Are the townspeople getting it? Is Deanna?

Doesn’t matter, because the grenade Carol pulled the pin on is about to explode. “YOU’RE NOT ONE OF US!” bellows Pete.

He’s just arrived, drunk, and carrying Michonne’s sword. Mr. Deanna steps in to calm Pete down. He’s such a nice, friendly, sincere, caring guy. So, this being The Walking Dead, you know what happens next. Pete drunkenly bats him away with the sword, but swords are sharp. The blade catches Mr. Deanna in the throat.

Someone tackles Pete, and for a few moments, Deanna holds her husband in silence while he dies. Then she looks up at Rick. “Do it,” she says.

Rick calmly raises his gun and shoots Pete in the head.

This is the moment Daryl and Aaron arrive, leading Morgan into town. It’s the first thing Morgan sees. It’s amazing how much heartbreak he can put into one word: “Rick?”

Denouement

Michonne is cleaning the blood off her blade. She considers putting it back on the mantle, but instead dons the scabbard. It’s part of her police uniform now. Just in case you were unclear that Rick and gang are staying put.

At the canned food warehouse, red poncho zombie walks alone behind the chain link fence. The other zombies are all in place in the trailers. On the side of the car where Daryl and Aaron hid, someone has painted “WOLVES NOT FAR.”

Wait, was that there the whole time, or did Morgan paint the warning after the rescue? If so, will anyone know what it means? It’s a pretty crappy note.

Wolves? Sounds great! Maybe they'll eat some of these damn zombies for us!

Wolves? Sounds great! Maybe they’ll eat some of these damn zombies for us!
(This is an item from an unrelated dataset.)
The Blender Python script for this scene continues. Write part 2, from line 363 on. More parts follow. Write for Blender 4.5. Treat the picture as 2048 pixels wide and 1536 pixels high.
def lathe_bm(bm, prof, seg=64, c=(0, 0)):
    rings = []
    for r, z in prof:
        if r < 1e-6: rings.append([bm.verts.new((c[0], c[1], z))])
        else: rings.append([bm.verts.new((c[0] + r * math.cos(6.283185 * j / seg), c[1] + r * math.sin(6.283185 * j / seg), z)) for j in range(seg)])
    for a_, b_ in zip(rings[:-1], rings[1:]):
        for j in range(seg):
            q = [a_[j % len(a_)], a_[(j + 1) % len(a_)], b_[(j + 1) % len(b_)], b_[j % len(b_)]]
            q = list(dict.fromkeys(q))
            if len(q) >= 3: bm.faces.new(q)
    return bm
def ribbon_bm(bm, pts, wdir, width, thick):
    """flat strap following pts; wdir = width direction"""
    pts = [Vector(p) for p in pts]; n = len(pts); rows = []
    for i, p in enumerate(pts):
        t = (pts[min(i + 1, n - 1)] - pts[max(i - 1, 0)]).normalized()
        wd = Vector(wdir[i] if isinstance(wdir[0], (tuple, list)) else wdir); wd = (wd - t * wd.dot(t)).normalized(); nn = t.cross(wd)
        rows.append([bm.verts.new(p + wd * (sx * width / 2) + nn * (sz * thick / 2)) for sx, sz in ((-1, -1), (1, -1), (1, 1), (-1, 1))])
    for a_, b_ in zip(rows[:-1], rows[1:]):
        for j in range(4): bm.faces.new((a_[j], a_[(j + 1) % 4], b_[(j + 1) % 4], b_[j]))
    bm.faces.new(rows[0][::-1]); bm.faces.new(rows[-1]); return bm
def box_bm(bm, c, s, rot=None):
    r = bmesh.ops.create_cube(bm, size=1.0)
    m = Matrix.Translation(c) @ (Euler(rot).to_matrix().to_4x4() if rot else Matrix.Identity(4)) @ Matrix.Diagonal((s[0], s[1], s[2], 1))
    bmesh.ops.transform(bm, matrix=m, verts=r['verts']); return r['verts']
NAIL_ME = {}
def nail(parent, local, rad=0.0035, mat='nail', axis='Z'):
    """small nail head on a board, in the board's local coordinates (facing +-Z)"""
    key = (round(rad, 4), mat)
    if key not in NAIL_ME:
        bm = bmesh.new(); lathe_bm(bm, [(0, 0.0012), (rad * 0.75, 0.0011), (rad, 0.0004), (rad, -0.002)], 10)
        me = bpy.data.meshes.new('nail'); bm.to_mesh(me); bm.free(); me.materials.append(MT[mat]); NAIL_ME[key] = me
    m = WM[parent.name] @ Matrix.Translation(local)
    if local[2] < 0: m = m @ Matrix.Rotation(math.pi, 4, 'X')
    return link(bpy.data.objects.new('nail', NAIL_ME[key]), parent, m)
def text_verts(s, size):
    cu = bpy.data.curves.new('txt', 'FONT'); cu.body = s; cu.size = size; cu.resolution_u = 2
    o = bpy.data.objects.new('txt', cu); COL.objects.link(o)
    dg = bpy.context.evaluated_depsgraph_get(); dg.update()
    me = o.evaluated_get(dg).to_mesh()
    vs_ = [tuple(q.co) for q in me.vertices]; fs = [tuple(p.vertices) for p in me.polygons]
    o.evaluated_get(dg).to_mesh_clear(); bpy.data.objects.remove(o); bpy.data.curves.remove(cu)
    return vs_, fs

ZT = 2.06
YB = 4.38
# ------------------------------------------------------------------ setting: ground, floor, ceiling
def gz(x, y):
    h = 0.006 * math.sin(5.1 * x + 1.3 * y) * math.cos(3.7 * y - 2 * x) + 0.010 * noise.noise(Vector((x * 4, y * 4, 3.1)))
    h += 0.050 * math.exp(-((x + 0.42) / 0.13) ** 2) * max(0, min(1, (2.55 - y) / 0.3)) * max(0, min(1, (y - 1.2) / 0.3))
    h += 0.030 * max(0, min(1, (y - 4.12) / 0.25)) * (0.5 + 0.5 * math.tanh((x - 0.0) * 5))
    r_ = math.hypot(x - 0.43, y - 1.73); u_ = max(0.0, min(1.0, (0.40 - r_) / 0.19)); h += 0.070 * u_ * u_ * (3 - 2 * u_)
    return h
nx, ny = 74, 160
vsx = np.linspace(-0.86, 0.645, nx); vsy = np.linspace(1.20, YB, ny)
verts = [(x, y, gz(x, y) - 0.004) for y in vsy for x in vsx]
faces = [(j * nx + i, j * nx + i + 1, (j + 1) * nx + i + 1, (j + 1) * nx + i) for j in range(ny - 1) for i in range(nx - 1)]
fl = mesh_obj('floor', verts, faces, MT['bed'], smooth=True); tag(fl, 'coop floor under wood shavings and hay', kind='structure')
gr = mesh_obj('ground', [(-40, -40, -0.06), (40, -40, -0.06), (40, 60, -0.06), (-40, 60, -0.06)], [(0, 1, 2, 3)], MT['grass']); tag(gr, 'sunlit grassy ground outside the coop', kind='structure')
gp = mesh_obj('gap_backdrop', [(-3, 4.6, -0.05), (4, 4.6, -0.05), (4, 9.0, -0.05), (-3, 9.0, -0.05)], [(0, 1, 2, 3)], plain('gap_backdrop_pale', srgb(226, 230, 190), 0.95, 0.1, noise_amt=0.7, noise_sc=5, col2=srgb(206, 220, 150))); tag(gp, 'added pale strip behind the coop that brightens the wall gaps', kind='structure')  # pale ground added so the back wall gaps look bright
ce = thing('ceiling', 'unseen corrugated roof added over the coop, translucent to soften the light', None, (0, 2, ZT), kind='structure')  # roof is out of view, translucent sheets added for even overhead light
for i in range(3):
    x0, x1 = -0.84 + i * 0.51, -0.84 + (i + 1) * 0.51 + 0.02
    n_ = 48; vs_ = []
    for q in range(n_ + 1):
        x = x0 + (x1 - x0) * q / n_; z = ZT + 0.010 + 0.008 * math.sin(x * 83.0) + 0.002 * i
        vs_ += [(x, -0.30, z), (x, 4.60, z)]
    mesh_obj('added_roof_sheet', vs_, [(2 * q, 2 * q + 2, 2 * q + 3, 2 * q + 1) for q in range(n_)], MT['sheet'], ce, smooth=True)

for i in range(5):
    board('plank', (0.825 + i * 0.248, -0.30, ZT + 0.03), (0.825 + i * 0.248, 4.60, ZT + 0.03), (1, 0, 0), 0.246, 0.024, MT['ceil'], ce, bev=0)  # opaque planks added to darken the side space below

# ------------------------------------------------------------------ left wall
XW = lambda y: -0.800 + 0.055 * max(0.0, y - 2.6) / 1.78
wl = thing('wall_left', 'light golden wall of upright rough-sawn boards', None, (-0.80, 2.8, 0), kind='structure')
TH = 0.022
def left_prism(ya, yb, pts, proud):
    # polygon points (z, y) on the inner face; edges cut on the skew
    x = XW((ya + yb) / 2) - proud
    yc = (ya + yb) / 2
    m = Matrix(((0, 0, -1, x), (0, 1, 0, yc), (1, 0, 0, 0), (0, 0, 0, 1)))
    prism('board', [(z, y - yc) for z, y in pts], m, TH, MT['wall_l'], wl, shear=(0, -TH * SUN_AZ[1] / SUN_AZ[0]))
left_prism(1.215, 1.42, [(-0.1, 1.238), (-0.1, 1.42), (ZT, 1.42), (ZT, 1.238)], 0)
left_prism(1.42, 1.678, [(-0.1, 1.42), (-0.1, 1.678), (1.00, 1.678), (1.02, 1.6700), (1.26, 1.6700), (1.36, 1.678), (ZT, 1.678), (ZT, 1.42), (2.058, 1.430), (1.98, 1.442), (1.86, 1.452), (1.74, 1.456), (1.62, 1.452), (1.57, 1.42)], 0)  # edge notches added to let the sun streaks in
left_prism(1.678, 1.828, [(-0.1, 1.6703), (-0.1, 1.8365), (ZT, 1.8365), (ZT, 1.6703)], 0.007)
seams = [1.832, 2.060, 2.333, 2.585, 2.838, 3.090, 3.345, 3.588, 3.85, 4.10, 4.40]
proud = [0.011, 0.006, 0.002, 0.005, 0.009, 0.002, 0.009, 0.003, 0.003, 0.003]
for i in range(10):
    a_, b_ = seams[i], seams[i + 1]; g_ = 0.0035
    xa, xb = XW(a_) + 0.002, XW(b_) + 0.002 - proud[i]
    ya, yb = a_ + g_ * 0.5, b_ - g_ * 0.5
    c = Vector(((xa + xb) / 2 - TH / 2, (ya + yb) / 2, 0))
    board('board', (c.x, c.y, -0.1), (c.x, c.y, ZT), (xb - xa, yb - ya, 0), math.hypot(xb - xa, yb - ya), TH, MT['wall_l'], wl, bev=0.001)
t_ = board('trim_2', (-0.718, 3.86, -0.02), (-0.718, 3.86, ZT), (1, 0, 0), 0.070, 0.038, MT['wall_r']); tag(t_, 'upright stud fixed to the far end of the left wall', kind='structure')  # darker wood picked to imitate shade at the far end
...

Also, two dudes with an unloaded gun and an elaborate 1960s Batman villain trap that our heroes are already aware of and have escaped from isn’t much of cliffhanger for next season. Even Carl could drop these two losers in a heartbeat, and then spend the next 41 minutes of the episode working up the courage to make out with Enid. That’s the real cliffhanger: will Carl ever get to first base?